INTERPRETAÇÃO JUDICIAL. NECESSIDADE. VALOR COBRADO A SER APURADO NO MOMENTO DO AJUIZAMENTO DA EXECUÇÃO, E NÃO DO TRÂNSITO EM JULGADO DOS EMBARGOS DO DEVEDOR, SOB PENA DE SUBVERTER A FINALIDADE DO PROCESSO EXECUTIVO. ACÓRDÃO RESCINDENDO EM ABSOLUTA CONSONÂNCIA COM A JURISPRUDÊNCIA DO STJ. RECONHECIMENTO. VIOLAÇÃO LITERAL DE LEI E AFRONTA À COISA JULGADA. NÃO OCORRÊNCIA. 4. ALEGAÇÃO DE VIOLAÇÃO LITERAL DE LEI SOBRE QUESTIONAMENTO EM MOMENTO ALGUM SOPESADO NO ACÓRDÃO RESCINDENDO. IMPOSSIBILIDADE. 5. MATÉRIA CONSTITUCIONAL.

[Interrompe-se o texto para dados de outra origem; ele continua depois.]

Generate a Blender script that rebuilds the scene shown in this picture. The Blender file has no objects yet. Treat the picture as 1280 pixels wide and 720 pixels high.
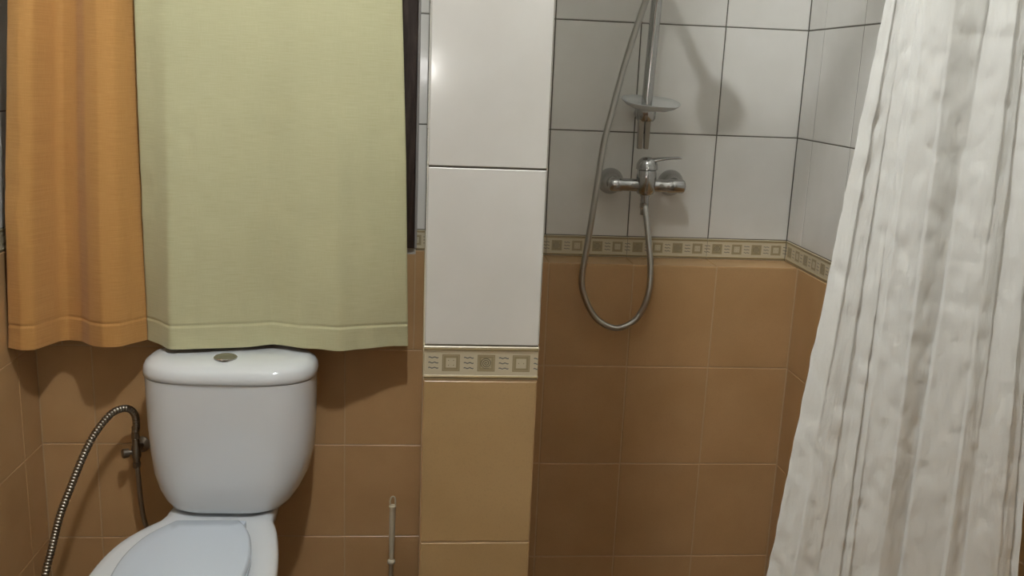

DESCABIMENTO. 6. AÇÃO RESCISÓRIA PARCIALMENTE CONHECIDA E, NESSA EXTENSÃO, JULGADA IMPROCEDENTE.
1. A dispensa, por força do deferimento parcial do benefício da gratuidade de justiça, do recolhimento prévio do depósito de 5% (cinco por cento) sobre o valor da causa - concebido como condição de procedibilidade ao ajuizamento da ação rescisória -, não exime o autor da ação de responder pela sanção processual prevista no inciso II do art. 968 do CPC/2015, na eventualidade de a presente pretensão rescisória vir a ser julgada improcedente ou inadmissível, por unanimidade de votos. Precedente específico da Segunda Seção do STJ (AR 4.522/RS, Rel. Ministro Luis Felipe Salomão, julgado em 24/05/2017, DJe 02/08/2017).
(...)
(AR 6.158/DF, Rel. Ministro MARCO AURÉLIO BELLIZZE, SEGUNDA SEÇÃO, julgado em 27/10/2021, DJe 05/11/2021)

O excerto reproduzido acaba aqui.